#93 Gradius

Posted: 25th March 2014 by Jeroen in Games
Tags: , , ,

317th played so far

gradiusGenre: Shoot ‘Em Up
Platform: Arcade
Year of Release: 1985
Developer: Konami
Publisher: Konami

Our original plan for today was actually to play Salamander, but on further reading we found out that it had a prequel, Gradius (or Nemesis in most non-Japanese arcade versions), and is a part of a longer series. As we had the chance anyway, we figured we might as well start with it.  A few more months of waiting never hurt anyone…

Gradius’ claim to fame is apparently its weapon selection bar, although graphically it was advanced for its time as well. Beyond that, I’ll be honest – not a series I know that much about. We’ll see what happens.

Our Thoughts

Going through my (admittedly sparse as always) notes for this game, the main thing I wrote down was ‘awesome music’. Which it was. Let that be noted. To address a similar subject – yeah, the game looks pretty good for its age. The 16-bit (style) sprites are colourful and actually nicely detailed. It’s a grimy environment and it feels like the enemies could do with a slightly better design, but there’s certainly a nice base here.

Let’s get to proper gameplay then. The proper manic sidescrolling shooter stuff is something we’ve seen a dozen times before – games like 1943, Gunstar Heroes and Forgotten Worlds are all fairly similar, even if the scrolling direction is sometimes different. While the game is (apparently) an early fast scroller, that is not as notable as a genre now. It does show in its slight clunkiness, with the controls being a bit too slow and the game not responding fast enough to really battle the waves of enemies.

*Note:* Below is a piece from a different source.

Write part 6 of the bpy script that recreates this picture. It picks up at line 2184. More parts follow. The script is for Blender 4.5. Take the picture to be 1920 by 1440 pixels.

More interesting are the weapons. Not only are they upgradable – one of those standard features – but you have more control than you normally see. Where normally you either have a single chain of upgrades, one after the other, or you have to wait for the right item to drop, Gradius gives you a lot more control. As you collect more upgrade ball items (thingies), the cursor on a bar moves from left to right. At any point, you can pick the upgrade you selected, which then applies, while your upgrade meter resets to upgrade again. This way you can spread out your upgrades between different options – shields, additional laser shots or missiles – or upgrade the options you have. There’s also more of a balancing act – do you upgrade for something sort of useful now, or do you wait, risking going without the extra help.

For all its difficulty though, the game stays playable, and while you can get a lot of enemies on the screen at once, it never becomes overwhelming. Sure, you need to practice and figure out the game’s patterns, but it feels fair enough that that’s mostly what it’s about. Just practice. Lots more practice (and quarters)

Final Thoughts

Aside from the arcade-level difficulty, the game is a solid shooter. It’s manic, but patterns can be memorized. It’s difficult, but doesn’t feel unfairly so – any failure in keeping up and surviving the game was down to me. It can seem like a pretty tough balance, but Gradius managed to pull it off.

As we are getting closer to the third-way point in this blog I can not help but wonder if writing these posts would have been made a lot easier if we had just played these games in the order that they came out (which is different to book order since that runs on a mix of alphabetical and year). Who knows maybe we’ll switch at some point.